We are throwing an engagement party I am VERY EXCITED ABOUT this weekend. It’s going to be fancy and I am excited about every bit of it, not the least of which is celebrating some of our best friends’ engagement. I get to do last minute errands tonight, and set up the house, all of which is fun—the anticipation of the event is scientifically proven to be part of the happiness gained from it!
There will also be amazing cake.
It’s a good thing there’s that to look forward to, because everything else feels *hard* right now. Granted, there’s a whole helluva lot going on this week and I have good reason to feel very emotional and tired, but truthfully neither is my native state and I’m not particularly happy in either of them. I’m not sure who is—but some people seem more accustomed to a state of tiredness. I am not. Everything goes wrong when I am tired, and so far I just can’t sleep enough to catch up!
We went to the rodeo this week to see a musician who was a bit of a disappointment, but watching the barrel racing made up for it. We got home and I went straight to bed: do not pass the couch, do not collect a water glass, just into the bed and asleep.

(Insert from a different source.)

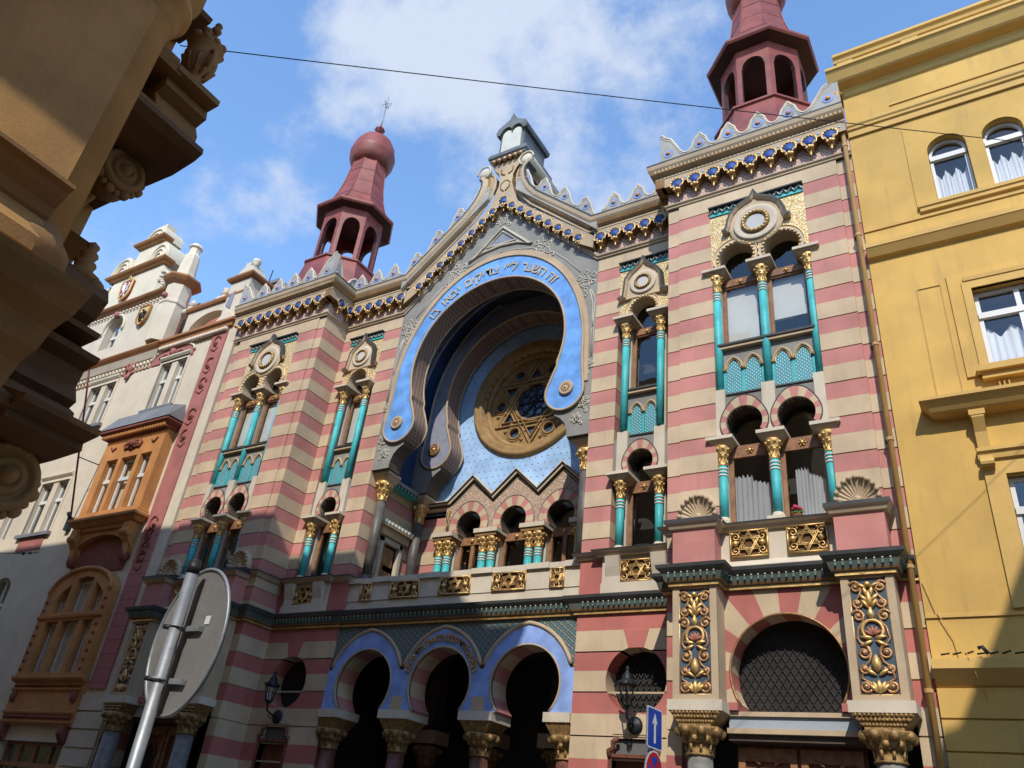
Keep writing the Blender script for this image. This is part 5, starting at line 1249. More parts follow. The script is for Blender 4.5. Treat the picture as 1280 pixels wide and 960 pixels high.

But I am grateful for resolution, for support, for impromptu family porch sitting, for our anniversary trip in nature (where I slept like a baby!), for my negotiating skillz even if they are under-appreciated, for Bobby boy snuggles and passenger seat shenanigans as he quests for the best resting spot for his enormous noggin, for hilarious texts on policy policies, for pilates, for ranunculus, for spring weather for walks and porch-sitting, for nephew hugs and big ol’ niece smiles, for the most amazing fence builder who ever existed and I never, ever doubted for even a moment (I definitely doubted him), and for the constant, steady support and love I receive even when I’m emotional and tired!